▶ **TO BE DONE**
Look for the string "part" in every line, and copy each line that has it.

▶ **DATA SEGMENT**
------------------------------------------------

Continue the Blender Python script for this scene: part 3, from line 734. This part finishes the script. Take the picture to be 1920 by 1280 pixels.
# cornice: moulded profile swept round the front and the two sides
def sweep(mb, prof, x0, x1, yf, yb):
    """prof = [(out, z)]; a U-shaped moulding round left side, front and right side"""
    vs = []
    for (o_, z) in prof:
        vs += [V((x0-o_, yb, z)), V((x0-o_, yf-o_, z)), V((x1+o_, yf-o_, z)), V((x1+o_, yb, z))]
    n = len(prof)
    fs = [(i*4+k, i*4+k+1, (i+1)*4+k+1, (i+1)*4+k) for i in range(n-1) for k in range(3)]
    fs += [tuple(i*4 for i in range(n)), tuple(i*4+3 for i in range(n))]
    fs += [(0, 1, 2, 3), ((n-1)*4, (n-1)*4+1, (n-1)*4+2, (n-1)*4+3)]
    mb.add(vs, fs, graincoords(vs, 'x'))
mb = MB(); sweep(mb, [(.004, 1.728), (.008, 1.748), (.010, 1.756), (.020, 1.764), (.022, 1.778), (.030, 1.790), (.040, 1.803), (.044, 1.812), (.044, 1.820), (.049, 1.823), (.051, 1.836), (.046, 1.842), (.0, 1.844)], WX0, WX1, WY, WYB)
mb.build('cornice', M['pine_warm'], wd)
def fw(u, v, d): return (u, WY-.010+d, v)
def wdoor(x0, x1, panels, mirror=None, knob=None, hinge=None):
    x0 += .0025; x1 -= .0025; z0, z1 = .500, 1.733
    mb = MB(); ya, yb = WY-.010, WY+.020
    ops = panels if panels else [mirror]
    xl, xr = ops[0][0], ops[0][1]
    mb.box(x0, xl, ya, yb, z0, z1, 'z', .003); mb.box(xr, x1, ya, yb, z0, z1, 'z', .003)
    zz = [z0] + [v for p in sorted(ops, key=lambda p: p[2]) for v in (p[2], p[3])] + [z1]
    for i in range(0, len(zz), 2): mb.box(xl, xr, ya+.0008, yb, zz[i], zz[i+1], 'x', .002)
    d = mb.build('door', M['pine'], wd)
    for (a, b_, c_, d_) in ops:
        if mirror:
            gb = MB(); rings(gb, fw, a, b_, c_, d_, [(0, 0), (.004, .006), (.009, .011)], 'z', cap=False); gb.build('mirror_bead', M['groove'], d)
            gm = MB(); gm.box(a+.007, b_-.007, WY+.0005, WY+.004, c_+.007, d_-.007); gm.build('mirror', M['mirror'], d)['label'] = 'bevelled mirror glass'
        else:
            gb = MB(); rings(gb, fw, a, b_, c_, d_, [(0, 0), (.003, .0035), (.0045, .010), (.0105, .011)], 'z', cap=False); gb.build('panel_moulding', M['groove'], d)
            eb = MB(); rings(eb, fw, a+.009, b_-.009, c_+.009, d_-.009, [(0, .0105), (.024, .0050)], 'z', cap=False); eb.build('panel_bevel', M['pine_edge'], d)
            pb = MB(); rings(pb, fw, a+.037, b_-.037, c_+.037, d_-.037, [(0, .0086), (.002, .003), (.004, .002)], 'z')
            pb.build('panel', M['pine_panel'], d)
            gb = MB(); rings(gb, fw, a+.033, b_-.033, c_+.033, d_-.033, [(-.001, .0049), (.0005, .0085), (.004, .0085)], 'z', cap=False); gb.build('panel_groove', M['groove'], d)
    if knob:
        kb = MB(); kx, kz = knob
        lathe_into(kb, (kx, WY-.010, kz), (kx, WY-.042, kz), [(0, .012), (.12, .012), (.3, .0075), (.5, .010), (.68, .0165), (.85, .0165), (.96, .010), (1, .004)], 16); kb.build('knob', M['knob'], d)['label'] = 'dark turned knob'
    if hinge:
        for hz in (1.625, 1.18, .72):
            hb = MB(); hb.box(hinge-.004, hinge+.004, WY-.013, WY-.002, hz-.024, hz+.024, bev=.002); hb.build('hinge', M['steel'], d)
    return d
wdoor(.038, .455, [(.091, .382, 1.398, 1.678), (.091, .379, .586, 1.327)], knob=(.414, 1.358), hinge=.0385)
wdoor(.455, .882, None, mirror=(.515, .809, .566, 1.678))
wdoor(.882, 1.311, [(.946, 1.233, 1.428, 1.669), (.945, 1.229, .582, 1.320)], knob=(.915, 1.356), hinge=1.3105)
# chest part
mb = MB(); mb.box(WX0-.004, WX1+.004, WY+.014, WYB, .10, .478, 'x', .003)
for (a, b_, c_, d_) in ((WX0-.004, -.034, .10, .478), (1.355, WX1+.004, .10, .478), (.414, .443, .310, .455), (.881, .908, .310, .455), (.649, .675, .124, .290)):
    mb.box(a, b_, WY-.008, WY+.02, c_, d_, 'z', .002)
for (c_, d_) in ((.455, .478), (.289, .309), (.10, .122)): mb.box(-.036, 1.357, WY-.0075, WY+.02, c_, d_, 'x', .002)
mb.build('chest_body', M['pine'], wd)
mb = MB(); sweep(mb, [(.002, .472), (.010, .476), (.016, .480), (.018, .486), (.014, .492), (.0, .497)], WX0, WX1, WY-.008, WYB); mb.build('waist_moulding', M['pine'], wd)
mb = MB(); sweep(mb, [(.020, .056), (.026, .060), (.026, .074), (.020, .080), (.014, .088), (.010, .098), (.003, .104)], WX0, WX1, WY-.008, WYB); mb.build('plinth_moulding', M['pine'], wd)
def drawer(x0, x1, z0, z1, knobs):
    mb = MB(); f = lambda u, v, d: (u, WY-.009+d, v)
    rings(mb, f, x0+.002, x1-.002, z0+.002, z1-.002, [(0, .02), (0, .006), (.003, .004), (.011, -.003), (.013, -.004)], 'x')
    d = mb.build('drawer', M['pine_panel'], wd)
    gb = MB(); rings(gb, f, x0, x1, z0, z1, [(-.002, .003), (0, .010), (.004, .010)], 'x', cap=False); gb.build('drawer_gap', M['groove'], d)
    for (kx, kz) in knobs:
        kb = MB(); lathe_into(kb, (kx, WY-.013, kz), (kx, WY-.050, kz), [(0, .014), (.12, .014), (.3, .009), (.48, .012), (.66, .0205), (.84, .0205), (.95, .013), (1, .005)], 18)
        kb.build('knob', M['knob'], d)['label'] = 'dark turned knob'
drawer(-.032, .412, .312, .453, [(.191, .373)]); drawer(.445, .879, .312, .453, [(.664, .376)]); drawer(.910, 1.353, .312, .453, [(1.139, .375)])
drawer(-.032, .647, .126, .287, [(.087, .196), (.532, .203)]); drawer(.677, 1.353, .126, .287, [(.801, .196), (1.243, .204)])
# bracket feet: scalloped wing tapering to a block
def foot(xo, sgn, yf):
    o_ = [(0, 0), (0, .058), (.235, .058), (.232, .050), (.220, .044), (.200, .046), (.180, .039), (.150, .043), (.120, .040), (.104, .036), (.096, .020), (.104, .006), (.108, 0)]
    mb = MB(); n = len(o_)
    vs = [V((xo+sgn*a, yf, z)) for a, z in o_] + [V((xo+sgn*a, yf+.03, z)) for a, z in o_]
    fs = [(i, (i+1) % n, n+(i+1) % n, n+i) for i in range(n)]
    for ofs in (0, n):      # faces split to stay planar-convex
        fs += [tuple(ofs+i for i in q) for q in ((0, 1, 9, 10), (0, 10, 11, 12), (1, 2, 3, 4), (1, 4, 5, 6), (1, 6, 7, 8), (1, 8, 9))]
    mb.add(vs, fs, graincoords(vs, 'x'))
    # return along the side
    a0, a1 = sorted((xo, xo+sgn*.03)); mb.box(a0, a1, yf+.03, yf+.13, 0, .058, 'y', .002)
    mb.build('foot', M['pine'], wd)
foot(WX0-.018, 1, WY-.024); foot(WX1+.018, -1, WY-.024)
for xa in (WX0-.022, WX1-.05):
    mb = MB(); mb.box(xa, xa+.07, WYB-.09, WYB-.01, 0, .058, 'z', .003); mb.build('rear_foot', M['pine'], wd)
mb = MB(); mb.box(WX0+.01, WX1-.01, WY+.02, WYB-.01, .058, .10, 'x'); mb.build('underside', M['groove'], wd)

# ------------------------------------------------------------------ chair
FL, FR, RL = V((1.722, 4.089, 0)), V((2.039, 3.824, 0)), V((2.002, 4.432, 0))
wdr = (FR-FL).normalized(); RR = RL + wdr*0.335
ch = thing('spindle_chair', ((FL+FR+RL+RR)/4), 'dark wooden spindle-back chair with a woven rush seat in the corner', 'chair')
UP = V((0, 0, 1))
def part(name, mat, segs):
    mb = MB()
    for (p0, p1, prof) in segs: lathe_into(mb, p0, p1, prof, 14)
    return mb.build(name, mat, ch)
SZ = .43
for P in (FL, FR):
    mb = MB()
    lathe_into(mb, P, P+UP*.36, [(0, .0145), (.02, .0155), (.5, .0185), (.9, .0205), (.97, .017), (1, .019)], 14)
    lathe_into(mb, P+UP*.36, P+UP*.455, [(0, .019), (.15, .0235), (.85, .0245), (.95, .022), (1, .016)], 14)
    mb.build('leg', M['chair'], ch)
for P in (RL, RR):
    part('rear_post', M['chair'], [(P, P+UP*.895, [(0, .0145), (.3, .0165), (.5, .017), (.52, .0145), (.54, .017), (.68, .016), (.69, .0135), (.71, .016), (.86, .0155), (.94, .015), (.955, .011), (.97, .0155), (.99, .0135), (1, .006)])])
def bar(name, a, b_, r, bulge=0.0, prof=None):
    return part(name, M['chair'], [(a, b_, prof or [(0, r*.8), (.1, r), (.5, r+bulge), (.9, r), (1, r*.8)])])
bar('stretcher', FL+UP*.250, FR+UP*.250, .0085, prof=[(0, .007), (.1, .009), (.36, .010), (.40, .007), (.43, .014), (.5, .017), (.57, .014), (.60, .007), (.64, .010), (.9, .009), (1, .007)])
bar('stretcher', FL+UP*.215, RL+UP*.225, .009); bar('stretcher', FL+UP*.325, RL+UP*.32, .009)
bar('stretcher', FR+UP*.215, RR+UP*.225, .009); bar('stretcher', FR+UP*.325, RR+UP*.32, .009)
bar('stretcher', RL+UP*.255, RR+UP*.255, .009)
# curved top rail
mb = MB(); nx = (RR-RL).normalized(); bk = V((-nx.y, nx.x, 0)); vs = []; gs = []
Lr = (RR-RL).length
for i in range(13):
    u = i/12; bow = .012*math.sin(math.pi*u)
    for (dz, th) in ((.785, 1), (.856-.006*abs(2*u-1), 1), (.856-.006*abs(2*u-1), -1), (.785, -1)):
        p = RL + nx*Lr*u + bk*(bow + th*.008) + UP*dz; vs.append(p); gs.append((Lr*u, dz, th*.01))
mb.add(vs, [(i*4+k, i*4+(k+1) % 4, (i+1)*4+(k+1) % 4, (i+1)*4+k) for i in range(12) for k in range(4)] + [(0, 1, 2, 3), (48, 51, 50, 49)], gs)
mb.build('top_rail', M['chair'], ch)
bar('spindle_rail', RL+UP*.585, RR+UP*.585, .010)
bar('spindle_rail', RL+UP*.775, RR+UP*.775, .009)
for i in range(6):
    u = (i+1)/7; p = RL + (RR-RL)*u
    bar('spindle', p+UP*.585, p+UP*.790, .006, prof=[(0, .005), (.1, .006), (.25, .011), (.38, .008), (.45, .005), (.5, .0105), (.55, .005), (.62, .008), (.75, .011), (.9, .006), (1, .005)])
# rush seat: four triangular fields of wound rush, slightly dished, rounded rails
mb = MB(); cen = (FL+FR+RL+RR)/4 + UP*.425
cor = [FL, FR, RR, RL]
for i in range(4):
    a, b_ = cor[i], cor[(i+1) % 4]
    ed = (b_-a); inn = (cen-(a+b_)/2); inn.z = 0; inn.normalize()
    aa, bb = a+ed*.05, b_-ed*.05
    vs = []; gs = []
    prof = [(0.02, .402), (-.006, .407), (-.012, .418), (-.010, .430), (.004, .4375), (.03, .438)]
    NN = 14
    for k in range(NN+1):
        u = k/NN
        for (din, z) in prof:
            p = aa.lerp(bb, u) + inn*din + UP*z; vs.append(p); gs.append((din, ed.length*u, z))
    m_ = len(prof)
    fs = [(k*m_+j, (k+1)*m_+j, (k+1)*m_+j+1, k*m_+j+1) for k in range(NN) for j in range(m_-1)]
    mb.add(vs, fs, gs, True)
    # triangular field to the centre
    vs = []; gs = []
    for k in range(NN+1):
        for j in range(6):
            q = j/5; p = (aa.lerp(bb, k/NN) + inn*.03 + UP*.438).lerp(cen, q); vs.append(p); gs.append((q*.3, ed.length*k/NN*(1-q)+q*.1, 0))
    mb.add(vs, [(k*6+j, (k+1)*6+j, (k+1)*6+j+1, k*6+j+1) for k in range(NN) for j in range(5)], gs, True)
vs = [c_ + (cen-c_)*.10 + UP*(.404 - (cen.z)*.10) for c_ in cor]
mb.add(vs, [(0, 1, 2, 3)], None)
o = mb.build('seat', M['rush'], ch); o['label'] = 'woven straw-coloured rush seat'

------------------------------------------------

▶ **OUTPUT OF THE EXERCISE**
Continue the Blender Python script for this scene: part 3, from line 734. This part finishes the script. Take the picture to be 1920 by 1280 pixels.
# chest part
def part(name, mat, segs):
    part('rear_post', M['chair'], [(P, P+UP*.895, [(0, .0145), (.3, .0165), (.5, .017), (.52, .0145), (.54, .017), (.68, .016), (.69, .0135), (.71, .016), (.86, .0155), (.94, .015), (.955, .011), (.97, .0155), (.99, .0135), (1, .006)])])
    return part(name, M['chair'], [(a, b_, prof or [(0, r*.8), (.1, r), (.5, r+bulge), (.9, r), (1, r*.8)])])